- [Available data]
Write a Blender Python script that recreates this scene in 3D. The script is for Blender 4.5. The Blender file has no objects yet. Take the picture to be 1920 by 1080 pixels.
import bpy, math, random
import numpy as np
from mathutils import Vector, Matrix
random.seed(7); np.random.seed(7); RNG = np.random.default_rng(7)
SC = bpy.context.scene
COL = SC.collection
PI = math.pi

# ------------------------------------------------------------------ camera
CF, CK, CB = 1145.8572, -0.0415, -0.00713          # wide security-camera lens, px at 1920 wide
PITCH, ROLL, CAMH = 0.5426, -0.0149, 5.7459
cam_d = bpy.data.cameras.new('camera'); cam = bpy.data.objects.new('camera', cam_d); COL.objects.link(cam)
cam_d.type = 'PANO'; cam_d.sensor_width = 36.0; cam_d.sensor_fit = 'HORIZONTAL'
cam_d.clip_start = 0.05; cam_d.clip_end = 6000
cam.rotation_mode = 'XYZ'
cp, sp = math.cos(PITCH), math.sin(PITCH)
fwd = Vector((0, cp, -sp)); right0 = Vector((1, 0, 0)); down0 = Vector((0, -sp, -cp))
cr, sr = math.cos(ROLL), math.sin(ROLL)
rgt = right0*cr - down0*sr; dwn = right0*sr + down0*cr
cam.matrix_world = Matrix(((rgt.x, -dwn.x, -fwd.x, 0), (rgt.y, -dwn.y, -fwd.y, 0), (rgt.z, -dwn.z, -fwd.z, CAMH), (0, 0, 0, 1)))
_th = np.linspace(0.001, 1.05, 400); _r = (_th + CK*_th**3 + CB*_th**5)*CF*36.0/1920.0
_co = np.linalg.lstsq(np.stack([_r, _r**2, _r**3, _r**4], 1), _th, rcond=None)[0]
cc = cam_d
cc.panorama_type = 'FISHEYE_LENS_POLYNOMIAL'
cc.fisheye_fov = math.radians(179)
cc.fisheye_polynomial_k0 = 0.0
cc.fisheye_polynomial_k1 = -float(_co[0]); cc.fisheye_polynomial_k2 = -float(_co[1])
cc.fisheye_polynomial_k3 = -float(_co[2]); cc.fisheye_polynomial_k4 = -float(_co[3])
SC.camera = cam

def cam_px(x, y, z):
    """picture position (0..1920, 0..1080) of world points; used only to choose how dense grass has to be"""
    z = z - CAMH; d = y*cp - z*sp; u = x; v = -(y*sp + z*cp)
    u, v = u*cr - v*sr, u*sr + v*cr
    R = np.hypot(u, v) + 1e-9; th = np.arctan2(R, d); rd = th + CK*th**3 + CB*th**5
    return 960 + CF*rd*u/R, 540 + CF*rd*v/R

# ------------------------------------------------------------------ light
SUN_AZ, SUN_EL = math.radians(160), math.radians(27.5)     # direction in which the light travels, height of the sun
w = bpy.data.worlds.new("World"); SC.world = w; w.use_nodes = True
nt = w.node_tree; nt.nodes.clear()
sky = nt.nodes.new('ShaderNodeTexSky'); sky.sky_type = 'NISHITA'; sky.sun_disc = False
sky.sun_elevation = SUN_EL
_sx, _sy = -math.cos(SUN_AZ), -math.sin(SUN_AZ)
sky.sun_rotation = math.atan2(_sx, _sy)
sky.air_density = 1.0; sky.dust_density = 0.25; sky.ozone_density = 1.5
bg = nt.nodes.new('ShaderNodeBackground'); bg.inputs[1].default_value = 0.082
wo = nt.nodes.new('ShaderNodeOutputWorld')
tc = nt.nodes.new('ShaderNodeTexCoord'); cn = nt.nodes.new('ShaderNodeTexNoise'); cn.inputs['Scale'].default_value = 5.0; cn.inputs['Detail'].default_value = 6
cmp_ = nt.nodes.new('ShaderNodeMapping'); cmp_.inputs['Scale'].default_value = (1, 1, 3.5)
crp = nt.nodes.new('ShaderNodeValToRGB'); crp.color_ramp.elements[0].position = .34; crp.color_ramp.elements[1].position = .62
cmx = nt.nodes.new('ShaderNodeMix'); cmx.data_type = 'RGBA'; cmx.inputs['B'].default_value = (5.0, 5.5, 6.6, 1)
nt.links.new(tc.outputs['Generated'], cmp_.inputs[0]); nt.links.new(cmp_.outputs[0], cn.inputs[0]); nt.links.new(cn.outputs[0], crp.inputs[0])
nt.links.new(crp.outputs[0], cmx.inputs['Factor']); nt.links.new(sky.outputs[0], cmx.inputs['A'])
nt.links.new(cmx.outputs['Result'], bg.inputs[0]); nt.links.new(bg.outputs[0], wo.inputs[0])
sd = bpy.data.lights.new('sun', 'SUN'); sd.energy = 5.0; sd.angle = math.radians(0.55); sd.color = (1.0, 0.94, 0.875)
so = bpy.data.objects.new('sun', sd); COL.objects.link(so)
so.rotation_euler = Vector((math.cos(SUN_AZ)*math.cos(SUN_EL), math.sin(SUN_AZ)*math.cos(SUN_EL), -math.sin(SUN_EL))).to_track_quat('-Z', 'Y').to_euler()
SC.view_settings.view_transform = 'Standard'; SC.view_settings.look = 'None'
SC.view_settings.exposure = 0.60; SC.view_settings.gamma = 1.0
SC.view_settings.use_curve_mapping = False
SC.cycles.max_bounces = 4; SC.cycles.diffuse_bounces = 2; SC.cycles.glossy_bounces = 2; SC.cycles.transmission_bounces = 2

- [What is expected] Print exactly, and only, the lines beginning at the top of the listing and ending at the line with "PI = math.pi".

- [Solution below]
Write a Blender Python script that recreates this scene in 3D. The script is for Blender 4.5. The Blender file has no objects yet. Take the picture to be 1920 by 1080 pixels.
import bpy, math, random
import numpy as np
from mathutils import Vector, Matrix
random.seed(7); np.random.seed(7); RNG = np.random.default_rng(7)
SC = bpy.context.scene
COL = SC.collection
PI = math.pi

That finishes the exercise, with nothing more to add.